What is this problem about?

The Exchange Seats coding problem is a SQL task where you are given a table Seat with two columns: id and student. You need to swap the seats of every two adjacent students. If the total number of students is odd, the last student's seat remains unchanged. The output should be ordered by ID.

Why is this asked in interviews?

Companies like Zomato and Amazon use this Database interview pattern to test your ability to use conditional logic and arithmetic in SQL. It evaluates if you can manipulate row indices using CASE statements and modular math.
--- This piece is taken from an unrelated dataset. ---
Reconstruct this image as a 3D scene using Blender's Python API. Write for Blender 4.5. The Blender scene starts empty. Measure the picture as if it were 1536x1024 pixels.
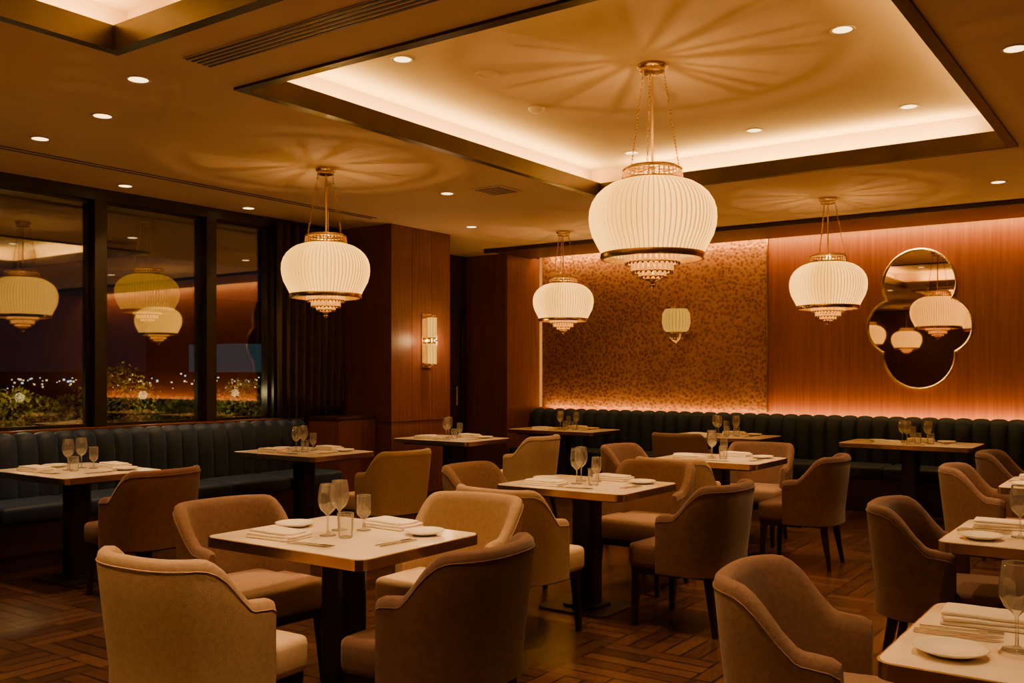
import bpy, bmesh, math, random
from mathutils import Vector, Matrix
random.seed(7)
C = bpy.context.scene.collection
PI = math.pi

# ------------------------------------------------------------------ materials
def newmat(name):
    m = bpy.data.materials.new(name); m.use_nodes = True
    nt = m.node_tree; nt.nodes.clear()
    out = nt.nodes.new('ShaderNodeOutputMaterial')
    return m, nt, out
def N(nt, t, **kw):
    n = nt.nodes.new(t)
    for k, v in kw.items(): setattr(n, k, v)
    return n
def pmat(name, c1, c2=None, rough=0.5, metal=0.0, scale=8.0, stretch=(1,1,1), bump=0.0, bscale=None,
         detail=4, sheen=0.0, emis=None, estr=0.0, spec=0.5, lo=0.35, hi=0.65, coat=0.0, sheencol=None):
    m, nt, out = newmat(name)
    b = N(nt, 'ShaderNodeBsdfPrincipled')
    nt.links.new(b.outputs[0], out.inputs[0])
    tc = N(nt, 'ShaderNodeTexCoord'); mp = N(nt, 'ShaderNodeMapping')
    mp.inputs['Scale'].default_value = stretch
    nt.links.new(tc.outputs['Object'], mp.inputs[0])
    no = N(nt, 'ShaderNodeTexNoise'); no.inputs['Scale'].default_value = scale; no.inputs['Detail'].default_value = detail
    nt.links.new(mp.outputs[0], no.inputs['Vector'])
    cr = N(nt, 'ShaderNodeValToRGB')
    cr.color_ramp.elements[0].position = lo; cr.color_ramp.elements[1].position = hi
    cr.color_ramp.elements[0].color = (*c1, 1); cr.color_ramp.elements[1].color = (*(c2 or [x*0.8 for x in c1]), 1)
    nt.links.new(no.outputs['Fac'], cr.inputs[0]); nt.links.new(cr.outputs[0], b.inputs['Base Color'])
    b.inputs['Roughness'].default_value = rough; b.inputs['Metallic'].default_value = metal
    b.inputs['Specular IOR Level'].default_value = spec
    b.inputs['Sheen Weight'].default_value = sheen
    if sheencol: b.inputs['Sheen Tint'].default_value = (*sheencol,1)
    b.inputs['Coat Weight'].default_value = coat
    if bump:
        n2 = N(nt, 'ShaderNodeTexNoise'); n2.inputs['Scale'].default_value = bscale or scale*4
        nt.links.new(mp.outputs[0], n2.inputs['Vector'])
        bp = N(nt, 'ShaderNodeBump'); bp.inputs['Strength'].default_value = bump; bp.inputs['Distance'].default_value = 0.01
        nt.links.new(n2.outputs['Fac'], bp.inputs['Height']); nt.links.new(bp.outputs[0], b.inputs['Normal'])
    if emis:
        b.inputs['Emission Color'].default_value = (*emis, 1); b.inputs['Emission Strength'].default_value = estr
    return m
def emat(name, col, s):
    m, nt, out = newmat(name)
    e = N(nt, 'ShaderNodeEmission'); e.inputs[0].default_value = (*col, 1); e.inputs[1].default_value = s
    nt.links.new(e.outputs[0], out.inputs[0]); return m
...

It’s a practical test of how you handle data transformations that depend on neighboring records.

Algorithmic pattern used

This is a Conditional Update/Select problem in SQL.

  1. Use a CASE statement to adjust the id for each row:
    • If id is odd and it's not the last row: new id = id + 1.
    • If id is even: new id = id - 1.
    • If id is odd and it is the last row: id remains the same.
  2. Select the student name and the new id.
  3. Order the final result by the new id.

Example explanation

Seats: (1, Abbot), (2, Bob), (3, Chris), (4, Doris), (5, Emerson)

  1. id 1 (odd, not last): becomes 2. Student: Abbot.
  2. id 2 (even): becomes 1. Student: Bob.
  3. id 3 (odd, not last): becomes 4. Student: Chris.
  4. id 4 (even): becomes 3. Student: Doris.
  5. id 5 (odd, IS last): becomes 5. Student: Emerson. Sorted result: (1, Bob), (2, Abbot), (3, Doris), (4, Chris), (5, Emerson).

Common mistakes candidates make

  • Ignoring the odd total: Forgetting to handle the last student when the count is odd, which often leads to that student "disappearing" or having a duplicate ID.
  • Inefficient Joins: Trying to perform a complex self-join when a simple CASE statement on the ID is much more readable and efficient.
  • Sorting: Forgetting the ORDER BY id clause at the end.

Interview preparation tip

In SQL, you can get the total count of rows using a subquery: (SELECT COUNT(*) FROM Seat). Use this inside your CASE statement to check if the current odd ID is the last one.